Objective
Every line from the start of the entries up to and including the one bearing "smooth(link('cable_grommet', bm, M['cap'], cb))" must be printed verbatim, without the pictures.

════

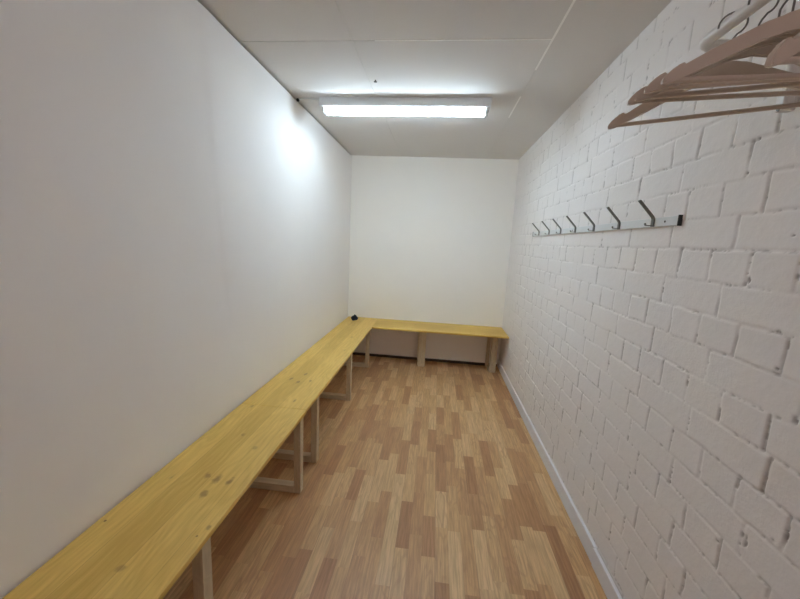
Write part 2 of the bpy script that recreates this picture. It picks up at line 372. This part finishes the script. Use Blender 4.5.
for s in (-1, 1):
    bm = bmesh.new(); add_box(bm, s * (L - .026) - .008, s * (L - .026) + .008, -.050, .050, -.094, -.060, bev=.004)
    h = link('lamp_holder', bm, M['enamel'], lamp)
    for yy_ in (-.027, .027):
        bm = bmesh.new(); add_box(bm, s * (L - .0165) - .003, s * (L - .0165) + .003, yy_ - .009, yy_ + .009, -.089, -.072, bev=.002); link('contact_cap', bm, M['cap'], h)
for yy_ in (-.027, .027):
    bm = bmesh.new(); add_tube(bm, [(-L + .036, yy_, -.080), (L - .036, yy_, -.080)], .013, 20)
    tb = smooth(link('fluorescent_tube', bm, M['light'], lamp))
    for s in (-1, 1):
        bm = bmesh.new(); add_tube(bm, [(s * (L - .037), yy_, -.080), (s * (L - .0345), yy_, -.080)], .0134, 20); smooth(link('end_ferrule', bm, M['chrome'], tb))
bm = bmesh.new(); add_tube(bm, [(-L - .150, -.052, -.012), (-L - .11, -.055, -.006), (-L - .06, -.045, -.005), (-L - .02, -.04, -.007), (-L + .004, -.04, -.012)], .0035, 8)
cb = smooth(link('power_cable', bm, M['rail'], lamp))
bm = bmesh.new(); bmesh.ops.create_icosphere(bm, subdivisions=2, radius=.014)
for v in bm.verts: v.co = Vector((v.co.x * .8, v.co.y * 1.3, v.co.z * .8)) + Vector((-L - .166, -.052, -.016))
smooth(link('cable_grommet', bm, M['cap'], cb))

# small screw left in the ceiling
sx, sy_ = .645, 2.383; bm = bmesh.new()
add_tube(bm, [(0, 0, .0), (0, 0, -.010)], .004, 10); add_tube(bm, [(0, 0, -.010), (0, 0, -.0125), (0, 0, -.0145)], [.011, .011, .006], 14)
o = smooth(link('ceiling_screw', bm, M['screw'], None, (sx, sy_, H)), 30); tag(o, 'small dark screw sticking out of the ceiling in front of the lamp', 'screw')

# ================================================================ coat-hook rail on the brick wall
ry0, ry1, rz0, rz1 = 1.388, 3.352, 1.626, 1.661
base = (W, (ry0 + ry1) / 2, rz0); rack = thing('coat_hook_rail', 'white coat rail with seven dark metal hooks screwed to the brick wall', 'coat rail', base)
bm = bmesh.new(); add_box(bm, W - .0125, W - .0015, ry0, ry1, rz0, rz1, bev=.0015); rel(link('rail', bm, M['rail'], rack), base)
for (ya, yb) in ((ry0 - .005, ry0 + .0005), (ry1 - .0005, ry1 + .005)):
    bm = bmesh.new(); add_box(bm, W - .0145, W - .0005, ya, yb, rz0 - .002, rz1 + .002, bev=.001); rel(link('end_cap', bm, M['cap'], rack), base)
for ys_ in (1.462, 2.40, 3.29):
    bm = bmesh.new(); add_tube(bm, [(W - .0120, ys_, (rz0 + rz1) / 2), (W - .0140, ys_, (rz0 + rz1) / 2)], .0042, 12); rel(smooth(link('screw', bm, M['screw'], rack), 30), base)
def strip_hook(y):
    """flat bar hook: upright leg on the rail, long arm slanting up and out, short lower peg"""
    bm = bmesh.new(); hw = .0085
    def strip(path, th, hw):
        n = len(path); L_, R_ = [], []
        for i, (x, z) in enumerate(path):
            a = Vector(path[max(i - 1, 0)]); c = Vector(path[min(i + 1, n - 1)]); d = (c - a).normalized(); nn = Vector((-d.y, d.x)) * th / 2
            L_.append((x + nn.x, z + nn.y)); R_.append((x - nn.x, z - nn.y))
        poly = L_ + R_[::-1]; add_prism(bm, poly, y - hw, y + hw)
    f = W - .0125 - .003
    strip([(f, rz0 + .001), (f, rz1 - .004), (f - .003, rz1 + .003), (f - .010, rz1 + .011), (W - .070, 1.7190), (W - .0755, 1.7250), (W - .0790, 1.7275)], .0052, hw)
    strip([(f - .001, rz0 + .005), (f - .012, rz0 + .005), (f - .025, rz0 + .0055), (f - .028, rz0 + .008), (f - .0285, rz0 + .0145)], .003, .005)
    return rel(link('hook', bm, M['hook'], rack), base)
for y in (1.535, 1.803, 2.077, 2.344, 2.613, 2.876, 3.153): strip_hook(y)

# ================================================================ clothes rail and hangers
BX, BZ, BR = 1.735, 2.043, .0140
base = (W, .66, 1.885); cr = thing('clothes_rail', 'white tubular clothes rail with rounded corners bracketed to the brick wall, holding the hangers', 'clothes rail', base)
def arc(c, a0, a1, r, plane, n=8):
    out = []
    for i in range(n + 1):
        t_ = a0 + (a1 - a0) * i / n; u, v = r * math.cos(t_), r * math.sin(t_)
        out.append((c[0] + u, c[1] + v, c[2]) if plane == 'xy' else (c[0] + u, c[1], c[2] + v))
    return out
ya, yb, cr_, xw = 1.050, .25, .036, W - .0155
half1 = [(xw, ya, 1.90)] + arc((xw - cr_, ya, BZ - cr_), 0, PI / 2, cr_, 'xz') + arc((BX + cr_, ya - cr_, BZ), PI / 2, PI, cr_, 'xy')
half2 = arc((BX + cr_, yb + cr_, BZ), PI, 1.5 * PI, cr_, 'xy') + arc((xw - cr_, yb, BZ - cr_), PI / 2, 0, cr_, 'xz') + [(xw, yb, 1.90)]
bm = bmesh.new(); add_tube(bm, half1 + half2, BR, 18); rel(smooth(link('rail_tube', bm, M['tube_rail'], cr), 60), base)
for yy_ in (ya, yb):
    bm = bmesh.new(); add_box(bm, W - .031, W + .001, yy_ - .0115, yy_ + .0115, 1.892, 1.945, bev=.003)
    br = rel(link('wall_bracket', bm, M['tube_rail'], cr), base)
    bm = bmesh.new(); add_tube(bm, [(W - .0300, yy_, 1.897), (W - .0320, yy_, 1.897)], .005, 12); rel(smooth(link('screw', bm, M['screw'], br), 30), base)

def hanger_parts(root):
    """origin at the centre of the bar the hook hangs on; u = local x, down = -z"""
    zt = -.186                                       # height of the shoulder tips / trouser bar
    up = [(0, .112), (.018, .110), (.035, .104), (.075, .0845), (.115, .0645), (.148, .0465), (.166, .0355), (.174, .0300), (.1790, .0255), (.1825, .0245), (.1845, .0270), (.1865, .0305), (.1900, .0300), (.197, .0260), (.205, .0200), (.212, .0125), (.2175, .0050), (.2195, .0000)]
    lo = [(.2185, -.0050), (.212, -.0060), (.203, -.0040), (.190, .0020), (.170, .0115), (.140, .0255), (.105, .0430), (.070, .0610), (.035, .0750), (0, .0810)]
    poly = up + lo
    full = [(x, z + zt) for x, z in poly] + [(-x, z + zt) for x, z in poly[::-1][1:-1]]
    bm = bmesh.new(); add_prism(bm, full, -.0055, .0055)
    bmesh.ops.bevel(bm, geom=[e for e in bm.edges if abs(e.verts[0].co.y - e.verts[1].co.y) < 1e-5], offset=.0018, segments=2, affect='EDGES')
    smooth(link('shoulder_arms', bm, M['hanger'], root), 40)
    bm = bmesh.new(); add_tube(bm, [(-.209, 0, zt + .0015), (.209, 0, zt + .0015)], .0048, 12); smooth(link('trouser_bar', bm, M['hanger'], root), 40)
    r = .0245; zc = BR + .0029 - r; pts = [(0, 0, zt + .0835), (0, 0, zc - .042), (.003, 0, zc - .034)]
    for i in range(19):
        t_ = -PI * .36 + (PI * 1.40) * i / 18; pts.append((r * math.cos(t_), 0, zc + r * math.sin(t_)))
    bm = bmesh.new(); add_tube(bm, pts, .0020, 8); smooth(link('hook', bm, M['wire'], root), 60)
# (y on the rail, yaw of the left shoulder in degrees, drop, roll, label)
HG = [(.945, 153.5, .011, 0, 'pale wooden hanger farthest along the white rail, its left tip lowest in the bunch'),
      (.870, 170.0, .000, 0, 'pale wooden hanger second farthest along the white rail, behind the farthest one'),
      (.825, 163.5, .001, 0, 'pale wooden hanger third from the far end of the white clothes rail'),
      (.797, 167.5, .000, 0, 'pale wooden hanger fourth from the far end of the white clothes rail'),
      (.757, 175.0, .011, 0, 'pale wooden hanger whose broad notched shoulder is foremost on the left of the bunch'),
      (.655, 197.5, .025, 10, 'pale wooden hanger nearest the camera, tilted, only its left tip showing')]
proto = None
for i, (y, ang, drop, roll, lab) in enumerate(HG):
    if proto is None:
        o = thing('clothes_hanger', lab, 'hanger', (0, 0, 0)); hanger_parts(o); proto = o
    else: o = copy_tree(proto)
    o['label'] = lab; o['group'] = 'wooden hangers on the white clothes rail'
    o.location = (BX, y, BZ)
    for ch in o.children:                                # the neck of the hook is screwed in more or less deep
        if not ch.name.startswith('hook'): ch.location.z = -drop
    o.rotation_euler = (0, -math.radians(roll), math.radians(ang - 180))

# ================================================================ camera, world, render look
cam = bpy.data.cameras.new('camera'); co_ = bpy.data.objects.new('camera', cam); COL.objects.link(co_)
r = Vector((.99292, .10805, .04941)); u = Vector((-.06625, .15831, .98516)); f = Vector((-.09863, .98146, -.16435))
co_.matrix_world = Matrix(((r.x, u.x, -f.x, 1.1117), (r.y, u.y, -f.y, 0), (r.z, u.z, -f.z, 1.5188), (0, 0, 0, 1)))
cam.sensor_width = 36; cam.lens = 36 * 348.43 / 800; cam.clip_start = .02; sc.camera = co_
w = bpy.data.worlds.new('world'); sc.world = w; w.use_nodes = True
w.node_tree.nodes['Background'].inputs[0].default_value = (1., .79, .80, 1); w.node_tree.nodes['Background'].inputs[1].default_value = 1.3
sc.cycles.max_bounces = 16; sc.cycles.diffuse_bounces = 10
vs = sc.view_settings; vs.view_transform = 'Standard'; vs.look = 'None'; vs.gamma = 1; vs.use_curve_mapping = False; vs.exposure = .85
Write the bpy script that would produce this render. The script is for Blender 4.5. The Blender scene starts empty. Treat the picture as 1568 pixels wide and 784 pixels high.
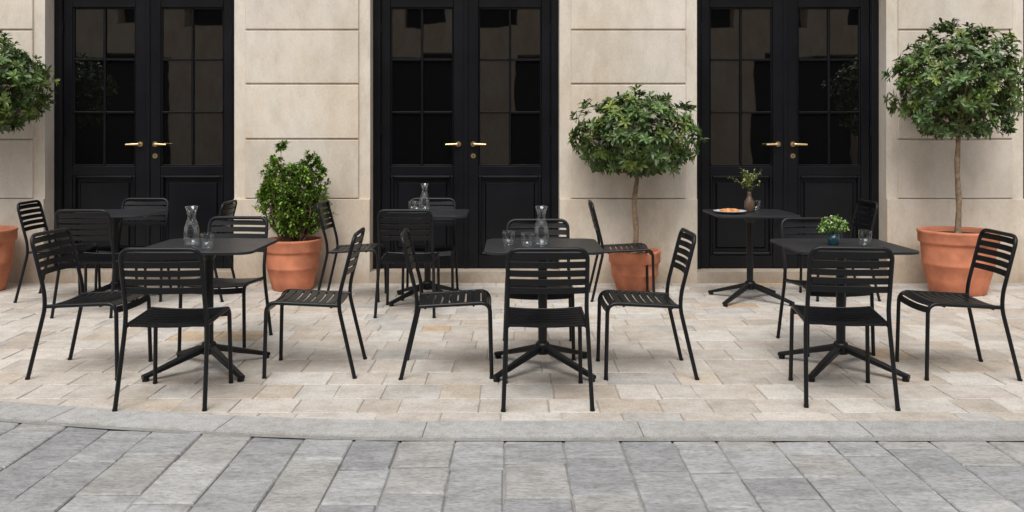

════

Expected answer
Write part 2 of the bpy script that recreates this picture. It picks up at line 372. This part finishes the script. Use Blender 4.5.
for s in (-1, 1):
    bm = bmesh.new(); add_box(bm, s * (L - .026) - .008, s * (L - .026) + .008, -.050, .050, -.094, -.060, bev=.004)
    h = link('lamp_holder', bm, M['enamel'], lamp)
    for yy_ in (-.027, .027):
        bm = bmesh.new(); add_box(bm, s * (L - .0165) - .003, s * (L - .0165) + .003, yy_ - .009, yy_ + .009, -.089, -.072, bev=.002); link('contact_cap', bm, M['cap'], h)
for yy_ in (-.027, .027):
    bm = bmesh.new(); add_tube(bm, [(-L + .036, yy_, -.080), (L - .036, yy_, -.080)], .013, 20)
    tb = smooth(link('fluorescent_tube', bm, M['light'], lamp))
    for s in (-1, 1):
        bm = bmesh.new(); add_tube(bm, [(s * (L - .037), yy_, -.080), (s * (L - .0345), yy_, -.080)], .0134, 20); smooth(link('end_ferrule', bm, M['chrome'], tb))
bm = bmesh.new(); add_tube(bm, [(-L - .150, -.052, -.012), (-L - .11, -.055, -.006), (-L - .06, -.045, -.005), (-L - .02, -.04, -.007), (-L + .004, -.04, -.012)], .0035, 8)
cb = smooth(link('power_cable', bm, M['rail'], lamp))
bm = bmesh.new(); bmesh.ops.create_icosphere(bm, subdivisions=2, radius=.014)
for v in bm.verts: v.co = Vector((v.co.x * .8, v.co.y * 1.3, v.co.z * .8)) + Vector((-L - .166, -.052, -.016))
smooth(link('cable_grommet', bm, M['cap'], cb))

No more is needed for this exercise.